Recapitulando. Joesley pergunta como estava a relação entre Temer e o ex-deputado Eduardo Cunha. Ouve do presidente que estava sendo fustigado por ele. Joesley, então, o tranquiliza, afirmando que zerou as pendências com Cunha e o tirou da frente. Em seguida, diz que, tendo agido assim, o que ele “deu conta de fazer” foi ficar “de bem” com ele. Depois de ouvir tudo isso, Temer recomenda, explicitamente, dando de fato a sua anuência a tudo que até ali foi feito: “ tem que manter isso, viu”? E, diante de algo inaudível dito por Temer, Joesley confirma: ” todo mês, também”.

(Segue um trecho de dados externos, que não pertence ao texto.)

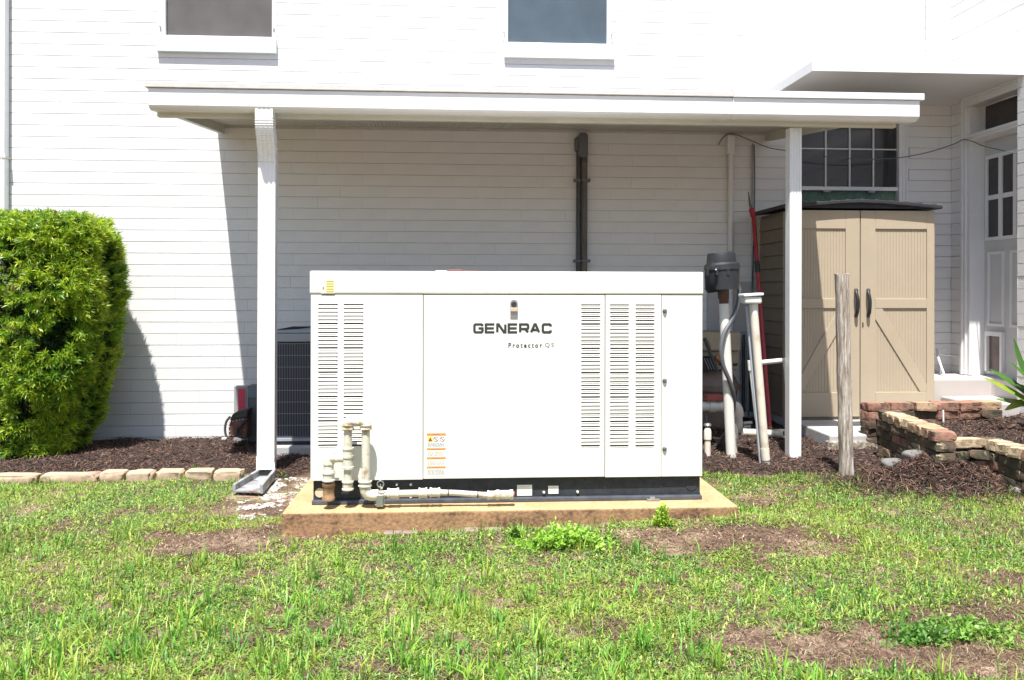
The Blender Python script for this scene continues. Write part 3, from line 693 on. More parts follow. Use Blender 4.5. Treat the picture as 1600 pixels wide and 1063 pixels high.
# warning decals
def quad(b, a, b2, c, d, y): b.add([(gX(a), y, gZ(d)), (gX(b2), y, gZ(d)), (gX(b2), y, gZ(c)), (gX(a), y, gZ(c))], [(0,1,2,3)])
y1 = YG0-.0036
dc = MB(); dc.box(gX(667), gX(697), y1-.0008, y1+.0005, gZ(743), gZ(675.5)); dc = dc.build('decal', M['decal'], dor)
o_ = MB()
for a, b2 in ((675.8,679.8),(699,702.2),(713,716.4),(727.3,730.6)): quad(o_, 667.2, 696.8, a, b2, y1-.0012)
o_.build('stripe', M['orange'], dc)
b = MB()
for a, b2 in ((676.9,678.5),(699.9,701.2),(714,715.2),(728.3,729.5)):
    for k in range(8): quad(b, 676+k*1.6, 677.1+k*1.6, a, b2, y1-.0015)
b.build('print', M['ink_light'], dc)
b = MB(); quad(b, 668.5, 677, 681, 689.5, y1-.0012); b.build('warning_square', M['yellow'], dc)
b = MB(); b.add([(gX(669.6), y1-.0016, gZ(688.2)), (gX(676), y1-.0016, gZ(688.2)), (gX(672.8), y1-.0016, gZ(682))], [(0,1,2)])
for cxp in (681.5, 691.5):
    for k in range(14):
        t0, t1 = 2*math.pi*k/14, 2*math.pi*(k+1)/14; c = Vector((gX(cxp), 0, gZ(685.2)))
        b.add([(c.x+r_*math.cos(t), y1-.0016, c.z+r_*math.sin(t)) for r_, t in ((.0125,t0),(.0125,t1),(.0105,t1),(.0105,t0))], [(0,3,2,1)])
    b.add([(c.x-.009, y1-.0017, c.z+.007), (c.x-.007, y1-.0017, c.z+.009), (c.x+.009, y1-.0017, c.z-.007), (c.x+.007, y1-.0017, c.z-.009)], [(0,3,2,1)])
b.build('symbol', mat('symbol_print', (.22,.07,.05), .5), dc)
b = MB()
for py in [691.5,693,694.5,696,704.5,706.2,708,710,718.5,720.3,722.2,724,732.5,734,735.5,737,738.5,740]:
    xq = 669
    while xq < 694:
        l = random.uniform(1.2, 4.5); quad(b, xq, min(xq+l, 695), py, py+.6, y1-.0012); xq += l+.8
b.build('print', mat('faint_print', (.16,.155,.15), .6), dc)
yl = YG0-.0045
dy = MB().box(gX(502), gX(523), yl-.0008, yl+.0005, gZ(459), gZ(438.5)).build('decal', M['decal'], gen)
b = MB(); quad(b, 509, 522.6, 439, 459, yl-.0012); b.build('warning_square', mat('pale_yellow_decal', (.74,.66,.30), .5), dy)
b = MB()
for py in (440,444,448,452,456): quad(b, 510.5, 521.5, py, py+1.1, yl-.0016)
quad(b, 504.2, 507, 449, 453, yl-.0016); b.build('print', mat('olive_print', (.33,.27,.08), .5), dy)
yb2 = YBs-.001
for a, b2, c, d in ((809,832.5,760,777),(858,874,762,774.5)):
    pq = MB().box(gX(a), gX(b2), yb2-.001, yb2+.0005, gZ(d), gZ(c)).build('data_plate', M['decal'], bs)
    b = MB()
    for k in range(5):
        pyk = c+2+k*(d-c-3)/5; quad(b, a+1.5, b2-1.5-random.uniform(0,4), pyk, pyk+.5, yb2-.0015)
    b.build('print', mat('faint_print_2', (.45,.45,.45), .6), pq)
for px, py in ((596,762),(620,756.5),(642,756.5),(620,776.5),(642,776.5),(851,772),(904,772),(770,776)):
    MB().tube([(gX(px), YBs-.0005, gZ(py)), (gX(px), YBs-.01, gZ(py)), (gX(px), YBs-.014, gZ(py))], [.0075,.0075,.004], 10).build('bolt', M['bolt'], bs, smooth=True)
MB().tube([(gX(499), YBs-.0008, gZ(768)), (gX(499), YBs-.003, gZ(768))], .024, 24).build('knockout_plate', mat('cream_disc', (.60,.50,.34), .6), bs)
MB().tube([(gX(1083), YBs-.0006, gZ(763)), (gX(1083), YBs-.003, gZ(763))], .030, 24).build('knockout_plate', M['base'], bs)
MB().box(gX(1010), gX(1030), YBs-.05, YBs-.012, .1222, .130).box(gX(1015), gX(1023), YBs-.045, YBs-.02, .1305, .142).build('anchor', M['steel'], bs, bevel=.002)
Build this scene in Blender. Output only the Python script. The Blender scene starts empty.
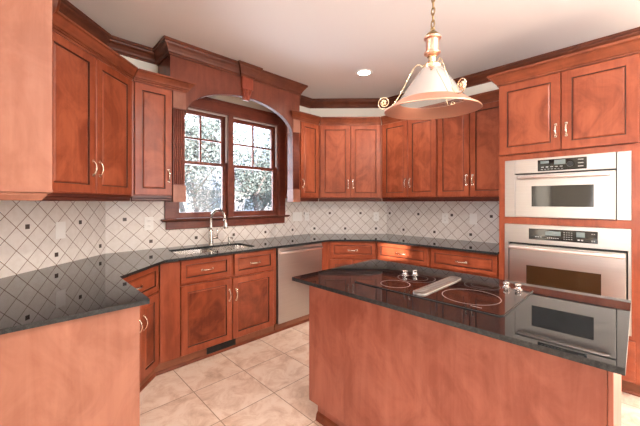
import bpy, bmesh, math, random
from mathutils import Vector, Matrix
from mathutils.geometry import tessellate_polygon
random.seed(7)
S = bpy.context.scene
COL = S.collection
PI = math.pi
K = math.sqrt(2) - 1          # mitre of the 135 degree room corners

# ------------------------------------------------------------------ camera, light, exposure
cam = bpy.data.objects.new('camera', bpy.data.cameras.new('camera'))
COL.objects.link(cam)
cam.location = (0, 0, 1.361)
cam.rotation_euler = (PI/2, 0, math.radians(-44.23))
cam.data.sensor_width = 36
cam.data.lens = 311.04/640*36
cam.data.shift_y = -11.23/640
cam.data.clip_start = 0.02
S.camera = cam
S.view_settings.view_transform = 'Standard'
S.view_settings.look = 'None'
S.view_settings.gamma = 1
S.view_settings.use_curve_mapping = False
S.view_settings.exposure = 0.3

world = bpy.data.worlds.new('sky'); S.world = world
world.use_nodes = True
wt = world.node_tree; wt.nodes.clear()
_o = wt.nodes.new('ShaderNodeOutputWorld'); _b = wt.nodes.new('ShaderNodeBackground')
_t = wt.nodes.new('ShaderNodeTexCoord'); _n = wt.nodes.new('ShaderNodeTexNoise'); _r = wt.nodes.new('ShaderNodeValToRGB')
_n.inputs['Scale'].default_value = 3.0; _n.inputs['Detail'].default_value = 4
_r.color_ramp.elements[0].position = .4; _r.color_ramp.elements[0].color = (.62, .78, 1.0, 1)
_r.color_ramp.elements[1].position = .62; _r.color_ramp.elements[1].color = (1, 1, 1, 1)
wt.links.new(_t.outputs['Generated'], _n.inputs['Vector']); wt.links.new(_n.outputs['Fac'], _r.inputs['Fac'])
wt.links.new(_r.outputs['Color'], _b.inputs['Color']); wt.links.new(_b.outputs['Background'], _o.inputs['Surface'])
_b.inputs['Strength'].default_value = 3.4

def lamp(name, kind, loc, target, energy, color, **kw):
    d = bpy.data.lights.new(name, kind); d.energy = energy; d.color = color
    for k, v in kw.items(): setattr(d, k, v)
    o = bpy.data.objects.new(name, d); COL.objects.link(o); o.location = loc
    o.rotation_euler = (Vector(target) - Vector(loc)).to_track_quat('-Z', 'Y').to_euler()
    return o
SUN = Vector((-.5, -.85, .15)).normalized()
lamp('sun', 'SUN', SUN*20, (0, 0, 0), 24.0, (1, .90, .80), angle=.01)
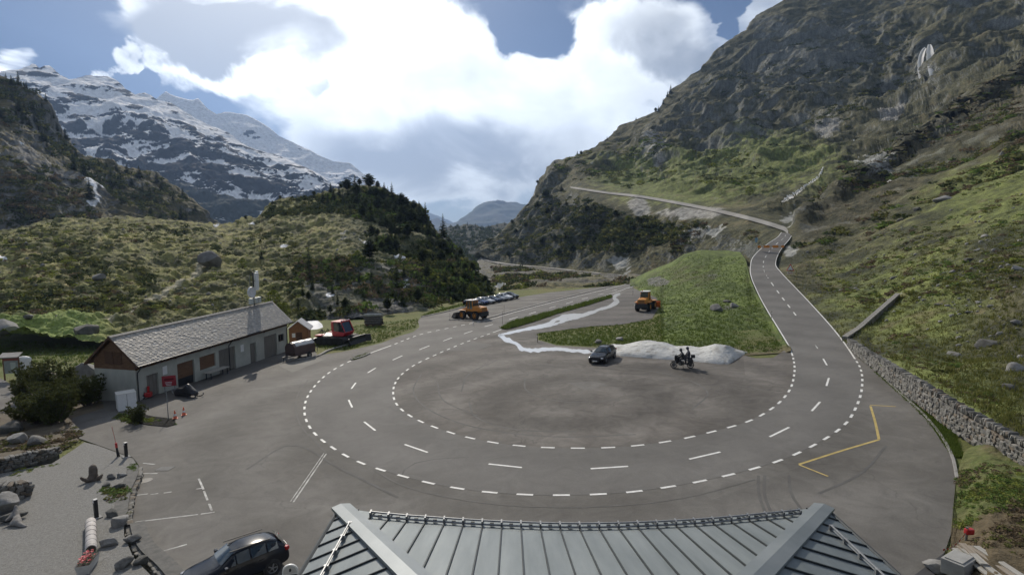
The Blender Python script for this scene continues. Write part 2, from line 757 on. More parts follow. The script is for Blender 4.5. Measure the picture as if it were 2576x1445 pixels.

Quem sofre de surdez deliberada se apega ao fato de que a frase de Temer — “tem que manter isso” — vem imediatamente antes da frase de Joesley — “o que eu mais ou menos dei conta de fazer até agora? Tô de bem com Eduardo”. E se esquecem, deliberadamente, de que Temer fez essa recomendação depois de ouvir que as pendências estavam zeradas e que, assim, Cunha foi tirado da frente. O que os surdos deliberados imaginam ser pendências senão propina? É preciso desenhar? Será que os surdos deliberados imaginam que Temer disse “tem que manter isso, viu?” para que Joesley se mantivesse “de bem” (como se somente isso já não fosse um escândalo), mas que isso nada tinha a ver com as frases anteriores, como pendências zeradas e Cunha tirado da frente? Imaginam que diante dessas frases o silêncio de Temer o absolve? Quem cala, consente. Quem não ouve deliberadamente, também.
Eu poderia seguir explorando tudo o mais: o “ótimo, ótimo” do presidente diante do relato de que Joesley tinha nas mãos dois juízes, o “pode fazer”, diante do pedido de Joesley para usar o nome do presidente junto ao ministro da Fazenda para conseguir, nada mais, nada menos, que a substituição do secretário da Receita Federal e dos presidentes da CVM, do Cade e do BNDES (esta já se foi, com ou sem Joesley). Poderia também, lembrar a recomendação do presidente — “pela garagem” — quando consentiu que aqueles encontros clandestinos continuassem tarde da noite, sem que ninguém soubesse. Mas para quem não tem ouvidos moucos, isso somente enfastiaria o leitor.
No caso das pessoas decentes que sofrem de surdez deliberada, na analogia com o ganho obtido com a cegueira deliberada, a vantagem a ser obtida ao não ouvir é óbvia: a aprovação das reformas de que tanto o país necessita. Mas o paraíso nunca é alcançado quando se transige com princípio.